Também Artur (nome fictício) já recebeu as duas primeiras tranches do apoio ao projeto cujo relatório de execução entregou no dia 18 de fevereiro. Falta agora 15% do valor total, mas “em pequenas empresas sete ou oito mil euros é muito”. Antes de receber a segunda tranche, precisou de recorrer aos bancos, agora está “a evitar fazer o mesmo”, embora já tenha os empréstimos liquidados.
“Vou enviando emails e tentando telefonar, mas nada. É vergonhoso. Foi um presente envenenado, que acabou por asfixiar mais [as empresas]”, desabafou, acrescentando ter conhecimento de casos de empresas “que nem a segunda tranche receberam”.

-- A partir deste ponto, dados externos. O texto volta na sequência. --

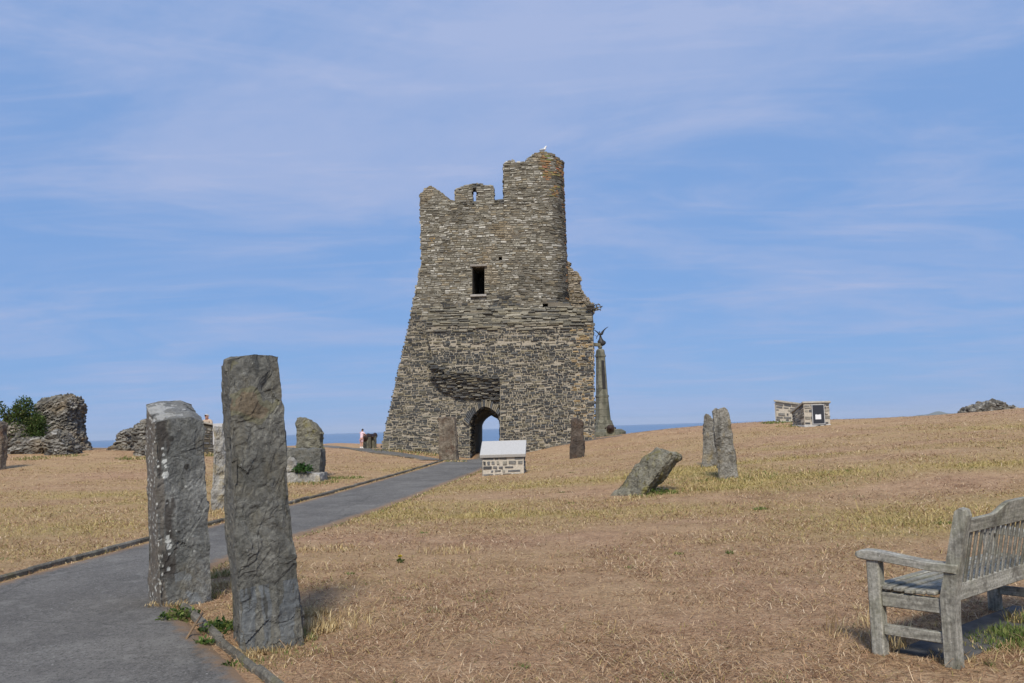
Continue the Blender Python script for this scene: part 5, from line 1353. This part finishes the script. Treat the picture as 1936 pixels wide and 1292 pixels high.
STRAW = [(.52, .40, .20), (.42, .30, .15), (.62, .50, .29), (.36, .25, .12)]; GREEN = [(.09, .15, .03), (.13, .19, .045), (.17, .21, .06), (.22, .22, .08)]; MIX = STRAW + GREEN[1:]
T_ = []
def at(px, py): p = G(px, py); return p.x, p.y
for px, py, rad, n, a, b, pal in [(590, 1165, .14, 420, .03, .10, STRAW), (600, 1195, .16, 350, .03, .12, STRAW), (570, 1212, .12, 260, .03, .10, MIX), (520, 1228, .16, 260, .02, .08, STRAW), (470, 1240, .12, 240, .03, .09, STRAW),
                                  (405, 1090, .22, 420, .03, .10, MIX), (430, 1110, .2, 380, .03, .10, STRAW), (380, 1130, .2, 420, .03, .11, MIX), (350, 1130, .14, 260, .03, .12, MIX), (300, 1150, .12, 220, .03, .08, STRAW), (330, 1150, .1, 160, .03, .1, STRAW),
                                  (420, 1190, .12, 340, .03, .09, GREEN), (400, 1185, .08, 200, .02, .08, GREEN), (560, 1235, .2, 200, .02, .06, MIX), (500, 1262, .2, 220, .02, .06, MIX),
                                  (640, 1180, .3, 200, .04, .14, STRAW), (1680, 1230, .12, 120, .04, .2, STRAW), (1640, 1200, .3, 140, .04, .22, STRAW), (1800, 1250, .14, 160, .02, .08, STRAW),
                                  (1900, 1215, .24, 800, .02, .07, GREEN), (1925, 1205, .2, 600, .03, .10, GREEN), (1880, 1228, .2, 300, .02, .06, MIX), (1930, 1180, .1, 160, .05, .16, MIX),
                                  (845, 1045, .4, 260, .03, .12, STRAW), (620, 1040, .4, 260, .03, .1, STRAW), (1250, 935, .35, 320, .04, .12, GREEN), (1215, 940, .3, 220, .04, .12, MIX), (1180, 945, .4, 240, .03, .10, STRAW), (1290, 930, .5, 160, .04, .12, MIX),
                                  (1400, 905, .8, 500, .03, .11, MIX), (1330, 905, 1.4, 500, .02, .09, MIX), (1500, 902, 2.2, 600, .02, .08, MIX), (410, 970, .35, 260, .04, .14, STRAW), (590, 914, .8, 600, .04, .12, MIX), (640, 905, .8, 420, .03, .1, GREEN),
                                  (1380, 1048, .05, 40, .03, .07, GREEN), (1436, 964, .12, 90, .03, .06, GREEN), (1782, 990, .12, 90, .02, .05, GREEN), (1283, 1048, .06, 50, .02, .04, GREEN), (662, 1086, .06, 50, .02, .04, GREEN),
                                  (60, 868, .8, 400, .04, .15, MIX), (130, 862, .8, 300, .04, .12, MIX), (260, 868, .9, 400, .05, .2, MIX), (395, 862, .6, 200, .05, .25, MIX), (860, 874, .5, 200, .04, .15, MIX), (800, 858, 1.2, 400, .04, .2, MIX), (745, 853, 1.2, 400, .05, .2, MIX), (1470, 800, .8, 300, .05, .15, GREEN), (1500, 806, .8, 300, .03, .12, MIX)]:
    cx_, cy_ = at(px, py); far = math.hypot(cx_, cy_); T_.append(tuft(cx_, cy_, rad, n, a, b, pal, wd=.0025 + .0006 * far))
# longer dry wisps lying in the verge of the path, and along the kerbs
for k in range(0, NP_):
    if 3 < _l[k, 1] < 38: T_.append(tuft(_l[k, 0] - .03, _l[k, 1], .09, 26, .02, .07, STRAW, (.6, 1.5), .0025 + .0006 * _l[k, 1]))
    if 3 < _r[k, 1] < 8.3: T_.append(tuft(_r[k, 0] - .10, _r[k, 1] - .05, .07, 14, .02, .06, STRAW, (.7, 1.5), .004))
    if 9 < _r[k, 1] < 36: T_.append(tuft(_r[k, 0] + .04, _r[k, 1], .10, 30, .02, .08, MIX, (.4, 1.4), .0025 + .0006 * _r[k, 1]))
for k in range(110):                              # scattered green rosettes and straw tussocks in the open turf
    r_ = 5.0 * 8 ** random.random(); th_ = random.uniform(-.62, .62); X_, Y_ = r_ * math.sin(th_), r_ * math.cos(th_)
    if in_poly(np.array([X_]), np.array([Y_]), PATH_POLY)[0]: continue
    g_ = random.random() < .6; T_.append(tuft(X_, Y_, random.uniform(.03, .12) * (1 + r_ / 25), random.randint(14, 60), .015, .05 if g_ else .10, GREEN if g_ else STRAW, (.5, 1.45), .0025 + .0005 * r_))
TT = [np.concatenate([t[i] for t in T_]) for i in range(6)]
tag(blades('grass', *TT), kind='stuff')
def leaves_mesh(mb, pts, size, pal, up=.3):
    for p in pts:
        d_ = Vector((random.gauss(0, 1), random.gauss(0, 1), random.gauss(up, .7))).normalized(); s_ = d_.cross(Vector((random.random(), random.random(), random.random()))).normalized(); l = size * random.uniform(.6, 1.3)
        c = random.choice(pal); k2 = random.uniform(.7, 1.25); p = Vector(p)
        mb.add([p, p + d_ * l * .5 + s_ * l * .26, p + d_ * l, p + d_ * l * .5 - s_ * l * .26], [(0, 1, 2, 3)], tuple(q * k2 for q in c), 0)
def weed(px, py, rad, h, n, size, pal, label, name='weed', cat='plant', flower=None, lift=0.0, Y=None):
    b = G(px, py) if Y is None else P(px, py, Y); b.z += lift
    t = empty(name, b, label, cat); mb = MB(); pts = []
    for k in range(n):
        a = random.uniform(0, 6.28); r_ = rad * random.random() ** .6; pts.append(b + Vector((math.cos(a) * r_, math.sin(a) * r_, h * random.random() * (1 - .6 * r_ / rad))))
    leaves_mesh(mb, pts, size, pal); mb.build('foliage', MAT['leaf'], t)
    mb = MB()
    for k in range(6): q = pts[k * n // 7]; mb.tube([b, b * .4 + q * .6 + Vector((0, 0, .01)), q], .002 + .0002 * b.y, 5, (.12, .13, .05))
    mb.build('stem', MAT['leaf'], t)
    if flower:
        for k in range(7):
            mb = MB(); mb.ball(b + Vector((random.uniform(-.03, .03), random.uniform(-.03, .03), h * random.uniform(.8, 1.1))), .010, 6, 4, flower); mb.build('flower', MAT['leaf'], t)
    return t
GP = [(.06, .11, .025), (.10, .16, .035), (.16, .20, .05), (.045, .085, .02)]
weed(338, 1172, .17, .10, 420, .045, GP + [(.22, .22, .09)], 'low leafy green weed on the path side of the near kerb')
weed(412, 1196, .15, .09, 300, .04, GP, 'dense green weed between the near kerb and the tallest stone')
weed(386, 1222, .07, .05, 110, .035, GP, 'small green weed at the edge of the asphalt below the twig')
weed(432, 1262, .05, .04, 70, .03, GP, 'tiny green weed against the kerb at the bottom of the view')
weed(757, 1066, .035, .085, 60, .03, [(.05, .09, .02), (.08, .12, .02)], 'single small yellow flowering weed standing in the open dry turf', 'ragwort', flower=(.45, .33, .03))
weed(572, 892, .26, .28, 420, .10, [(.03, .075, .02), (.05, .11, .03)], 'dark green leafy plant growing on the low slab before the block', 'shrub', Y=26.55)
weed(1244, 934, .25, .16, 160, .05, GP, 'thin green weed in the shade under the leaning mossy slab')
weed(1121, 588, .5, .5, 120, .16, [(.25, .19, .09), (.18, .15, .07)], 'dry grass clump growing high on the broken right corner of the tower', 'grass_clump', Y=YW + .6)
# bush by the ruins
def bush():
    b = P(42, 842, 41.9); b.z -= .1; t = empty('bush', b, 'dense dark green bush growing against the tall ruin at the far left', 'bush')
    mb = MB(); lf = []
    lobes = [((45, 800), .62), ((35, 815), .6), ((52, 815), .6), ((60, 800), .55), ((48, 782), .5), ((44, 768), .42), ((28, 795), .5), ((66, 822), .5), ((56, 832), .5), ((20, 800), .4), ((70, 806), .42), ((74, 796), .28), ((50, 761), .22), ((36, 775), .35)]
    spr = [((8, 783), .24), ((4, 772), .2), ((12, 776), .2), ((-6, 790), .3), ((1, 765), .12), ((14, 788), .25)]
    for (q, r_) in lobes + spr:
        c = P(*q, 41.9 + random.uniform(-.3, .5)); nn_ = int(2600 * r_ * r_) if (q, r_) in lobes else int(900 * r_ * r_ + 14)
        for k in range(nn_):
            v = Vector((random.gauss(0, 1), random.gauss(0, 1), random.gauss(0, 1))).normalized(); rr = r_ * random.uniform(.55, 1.12)
            lf.append(c + v * rr)
    leaves_mesh(mb, lf, .12, [(.05, .085, .022), (.075, .125, .03), (.11, .155, .04), (.035, .06, .018), (.13, .14, .05)]); mb.build('foliage', MAT['leaf'], t)
    mb = MB()
    for (q, r_) in lobes[::2] + spr:
        c = P(*q, 42); mb.tube([b, (b * .5 + c * .5) + Vector((random.uniform(-.1, .1), 0, .1)), c], [.05, .03, .012], 6, (.06, .045, .03))
    mb.build('branches', MAT['leaf'], t)
bush()
# twig across the near kerb
a, b = G(352, 1215), G(383, 1190)
mb = MB(); mb.tube([a + Vector((0, 0, .02)), (a + b) / 2 + Vector((0, 0, .075)), b + Vector((0, 0, .12))], [.008, .010, .009], 7, (1, 1, 1))
mb.tube([(a + b) / 2 + Vector((0, 0, .075)), (a + b) / 2 + Vector((.06, .02, .09))], [.006, .003], 6)
tag(mb.build('twig', mat_plain('dry twig', (.20, .135, .08), .9, .3, 40, .4), None, a, smooth=True), 'dry brown twig lying across the near kerb', 'twig')

# ------------------------------------------------------------------ sea air
mh = bpy.data.materials.new('sea air'); mh.use_nodes = True; nt_ = mh.node_tree; nt_.nodes.clear()
pv = nt_.nodes.new('ShaderNodeVolumePrincipled'); pv.inputs['Color'].default_value = (.82, .9, 1.0, 1); pv.inputs['Density'].default_value = HAZE; pv.inputs['Anisotropy'].default_value = 0.0
om = nt_.nodes.new('ShaderNodeOutputMaterial'); nt_.links.new(pv.outputs[0], om.inputs['Volume'])
mb = MB(); mb.box((0, 29000, 165), (50000, 0, 0), (0, 31000, 0), (0, 0, 185)); tag(mb.build('haze', mh), kind='stuff')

Esse é o caso da microempresa de Amélia (nome fictício), que tem “a segunda e a terceira tranche por receber”. A primeira tranche foi paga em maio do ano passado, o projeto executado em outubro do mesmo ano e o relatório de execução entregue em dezembro. Entretanto, recebeu do COMPETE 2020 vários pedidos de documentos, que já enviou.
“Estão sempre a pedir as mesmas coisas. Recebi cinco pedidos de esclarecimento desde setembro [deste ano]. Mesmo com os documentos do lado deles, alegam que tenho que enviar mais coisas. Tive que avançar dinheiro, foi necessário recorrer a créditos”, contou. Apesar de sentir “muito desgaste com esta situação”, Amélia acredita que vai “chegar a bom porto”, visto que a empresária fez “tudo certinho e tem que resultar”.